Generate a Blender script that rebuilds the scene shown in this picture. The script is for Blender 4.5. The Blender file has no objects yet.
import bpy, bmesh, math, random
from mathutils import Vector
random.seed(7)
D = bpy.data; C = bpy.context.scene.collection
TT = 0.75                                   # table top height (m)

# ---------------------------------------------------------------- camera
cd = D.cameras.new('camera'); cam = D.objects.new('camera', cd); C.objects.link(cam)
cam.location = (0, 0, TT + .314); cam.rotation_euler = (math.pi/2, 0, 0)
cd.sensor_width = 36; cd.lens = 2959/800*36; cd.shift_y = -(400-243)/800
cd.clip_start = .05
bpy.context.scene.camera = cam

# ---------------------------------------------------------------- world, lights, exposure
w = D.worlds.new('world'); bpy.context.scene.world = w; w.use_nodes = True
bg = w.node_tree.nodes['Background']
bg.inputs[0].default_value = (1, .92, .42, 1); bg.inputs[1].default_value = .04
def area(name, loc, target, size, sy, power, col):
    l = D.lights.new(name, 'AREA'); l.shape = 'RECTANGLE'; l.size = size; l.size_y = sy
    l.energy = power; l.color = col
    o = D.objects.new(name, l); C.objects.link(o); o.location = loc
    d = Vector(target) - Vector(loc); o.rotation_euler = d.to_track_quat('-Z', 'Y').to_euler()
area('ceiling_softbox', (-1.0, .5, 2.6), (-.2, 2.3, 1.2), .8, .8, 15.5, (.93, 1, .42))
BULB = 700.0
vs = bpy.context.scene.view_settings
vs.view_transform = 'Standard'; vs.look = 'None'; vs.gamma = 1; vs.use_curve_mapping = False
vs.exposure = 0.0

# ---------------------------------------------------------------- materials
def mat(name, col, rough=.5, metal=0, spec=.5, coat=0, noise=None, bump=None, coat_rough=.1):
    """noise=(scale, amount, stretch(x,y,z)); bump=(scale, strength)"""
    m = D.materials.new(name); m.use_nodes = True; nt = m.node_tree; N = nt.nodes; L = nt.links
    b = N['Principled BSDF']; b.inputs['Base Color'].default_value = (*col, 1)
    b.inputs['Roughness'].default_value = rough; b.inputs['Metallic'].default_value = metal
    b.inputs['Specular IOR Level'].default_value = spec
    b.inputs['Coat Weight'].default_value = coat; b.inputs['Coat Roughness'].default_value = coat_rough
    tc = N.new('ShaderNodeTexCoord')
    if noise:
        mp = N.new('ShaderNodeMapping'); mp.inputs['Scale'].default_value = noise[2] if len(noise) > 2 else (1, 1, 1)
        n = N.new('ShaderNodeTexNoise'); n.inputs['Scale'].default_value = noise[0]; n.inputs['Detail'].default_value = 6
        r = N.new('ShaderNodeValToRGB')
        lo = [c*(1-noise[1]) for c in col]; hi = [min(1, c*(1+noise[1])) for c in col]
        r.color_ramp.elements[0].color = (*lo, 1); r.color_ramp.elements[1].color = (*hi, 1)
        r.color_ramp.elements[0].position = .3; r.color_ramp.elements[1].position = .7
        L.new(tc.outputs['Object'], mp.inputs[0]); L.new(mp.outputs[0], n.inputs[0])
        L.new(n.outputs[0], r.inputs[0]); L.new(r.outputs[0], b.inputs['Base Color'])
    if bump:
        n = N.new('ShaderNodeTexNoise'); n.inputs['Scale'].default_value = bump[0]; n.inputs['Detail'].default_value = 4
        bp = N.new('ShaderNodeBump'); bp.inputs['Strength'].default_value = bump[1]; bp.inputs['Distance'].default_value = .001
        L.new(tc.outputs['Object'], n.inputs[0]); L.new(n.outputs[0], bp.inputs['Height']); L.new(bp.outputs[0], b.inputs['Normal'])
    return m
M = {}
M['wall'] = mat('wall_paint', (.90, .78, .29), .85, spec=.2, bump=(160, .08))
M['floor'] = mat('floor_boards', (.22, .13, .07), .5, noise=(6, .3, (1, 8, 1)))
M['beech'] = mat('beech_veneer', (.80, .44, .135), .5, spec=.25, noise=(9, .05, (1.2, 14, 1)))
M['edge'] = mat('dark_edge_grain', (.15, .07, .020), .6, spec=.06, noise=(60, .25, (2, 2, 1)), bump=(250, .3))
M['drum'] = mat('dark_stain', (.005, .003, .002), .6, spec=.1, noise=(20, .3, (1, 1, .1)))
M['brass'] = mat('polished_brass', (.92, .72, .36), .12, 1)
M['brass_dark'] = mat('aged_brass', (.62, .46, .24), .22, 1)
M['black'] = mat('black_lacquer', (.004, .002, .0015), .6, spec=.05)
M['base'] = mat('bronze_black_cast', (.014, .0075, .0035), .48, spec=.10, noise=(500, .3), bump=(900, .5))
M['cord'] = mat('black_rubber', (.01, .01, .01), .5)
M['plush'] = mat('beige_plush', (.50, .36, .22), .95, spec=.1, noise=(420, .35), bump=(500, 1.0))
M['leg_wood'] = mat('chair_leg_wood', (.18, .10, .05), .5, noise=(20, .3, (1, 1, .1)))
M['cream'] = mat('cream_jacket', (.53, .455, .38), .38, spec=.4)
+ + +
Direction: Return the lines above exactly, keeping every word.

The response:
Generate a Blender script that rebuilds the scene shown in this picture. The script is for Blender 4.5. The Blender file has no objects yet.
import bpy, bmesh, math, random
from mathutils import Vector
random.seed(7)
D = bpy.data; C = bpy.context.scene.collection
TT = 0.75                                   # table top height (m)

# ---------------------------------------------------------------- camera
cd = D.cameras.new('camera'); cam = D.objects.new('camera', cd); C.objects.link(cam)
cam.location = (0, 0, TT + .314); cam.rotation_euler = (math.pi/2, 0, 0)
cd.sensor_width = 36; cd.lens = 2959/800*36; cd.shift_y = -(400-243)/800
cd.clip_start = .05
bpy.context.scene.camera = cam

# ---------------------------------------------------------------- world, lights, exposure
w = D.worlds.new('world'); bpy.context.scene.world = w; w.use_nodes = True
bg = w.node_tree.nodes['Background']
bg.inputs[0].default_value = (1, .92, .42, 1); bg.inputs[1].default_value = .04
def area(name, loc, target, size, sy, power, col):
    l = D.lights.new(name, 'AREA'); l.shape = 'RECTANGLE'; l.size = size; l.size_y = sy
    l.energy = power; l.color = col
    o = D.objects.new(name, l); C.objects.link(o); o.location = loc
    d = Vector(target) - Vector(loc); o.rotation_euler = d.to_track_quat('-Z', 'Y').to_euler()
area('ceiling_softbox', (-1.0, .5, 2.6), (-.2, 2.3, 1.2), .8, .8, 15.5, (.93, 1, .42))
BULB = 700.0
vs = bpy.context.scene.view_settings
vs.view_transform = 'Standard'; vs.look = 'None'; vs.gamma = 1; vs.use_curve_mapping = False
vs.exposure = 0.0

# ---------------------------------------------------------------- materials
def mat(name, col, rough=.5, metal=0, spec=.5, coat=0, noise=None, bump=None, coat_rough=.1):
    """noise=(scale, amount, stretch(x,y,z)); bump=(scale, strength)"""
    m = D.materials.new(name); m.use_nodes = True; nt = m.node_tree; N = nt.nodes; L = nt.links
    b = N['Principled BSDF']; b.inputs['Base Color'].default_value = (*col, 1)
    b.inputs['Roughness'].default_value = rough; b.inputs['Metallic'].default_value = metal
    b.inputs['Specular IOR Level'].default_value = spec
    b.inputs['Coat Weight'].default_value = coat; b.inputs['Coat Roughness'].default_value = coat_rough
    tc = N.new('ShaderNodeTexCoord')
    if noise:
        mp = N.new('ShaderNodeMapping'); mp.inputs['Scale'].default_value = noise[2] if len(noise) > 2 else (1, 1, 1)
        n = N.new('ShaderNodeTexNoise'); n.inputs['Scale'].default_value = noise[0]; n.inputs['Detail'].default_value = 6
        r = N.new('ShaderNodeValToRGB')
        lo = [c*(1-noise[1]) for c in col]; hi = [min(1, c*(1+noise[1])) for c in col]
        r.color_ramp.elements[0].color = (*lo, 1); r.color_ramp.elements[1].color = (*hi, 1)
        r.color_ramp.elements[0].position = .3; r.color_ramp.elements[1].position = .7
        L.new(tc.outputs['Object'], mp.inputs[0]); L.new(mp.outputs[0], n.inputs[0])
        L.new(n.outputs[0], r.inputs[0]); L.new(r.outputs[0], b.inputs['Base Color'])
    if bump:
        n = N.new('ShaderNodeTexNoise'); n.inputs['Scale'].default_value = bump[0]; n.inputs['Detail'].default_value = 4
        bp = N.new('ShaderNodeBump'); bp.inputs['Strength'].default_value = bump[1]; bp.inputs['Distance'].default_value = .001
        L.new(tc.outputs['Object'], n.inputs[0]); L.new(n.outputs[0], bp.inputs['Height']); L.new(bp.outputs[0], b.inputs['Normal'])
    return m
M = {}
M['wall'] = mat('wall_paint', (.90, .78, .29), .85, spec=.2, bump=(160, .08))
M['floor'] = mat('floor_boards', (.22, .13, .07), .5, noise=(6, .3, (1, 8, 1)))
M['beech'] = mat('beech_veneer', (.80, .44, .135), .5, spec=.25, noise=(9, .05, (1.2, 14, 1)))
M['edge'] = mat('dark_edge_grain', (.15, .07, .020), .6, spec=.06, noise=(60, .25, (2, 2, 1)), bump=(250, .3))
M['drum'] = mat('dark_stain', (.005, .003, .002), .6, spec=.1, noise=(20, .3, (1, 1, .1)))
M['brass'] = mat('polished_brass', (.92, .72, .36), .12, 1)
M['brass_dark'] = mat('aged_brass', (.62, .46, .24), .22, 1)
M['black'] = mat('black_lacquer', (.004, .002, .0015), .6, spec=.05)
M['base'] = mat('bronze_black_cast', (.014, .0075, .0035), .48, spec=.10, noise=(500, .3), bump=(900, .5))
M['cord'] = mat('black_rubber', (.01, .01, .01), .5)
M['plush'] = mat('beige_plush', (.50, .36, .22), .95, spec=.1, noise=(420, .35), bump=(500, 1.0))
M['leg_wood'] = mat('chair_leg_wood', (.18, .10, .05), .5, noise=(20, .3, (1, 1, .1)))
M['cream'] = mat('cream_jacket', (.53, .455, .38), .38, spec=.4)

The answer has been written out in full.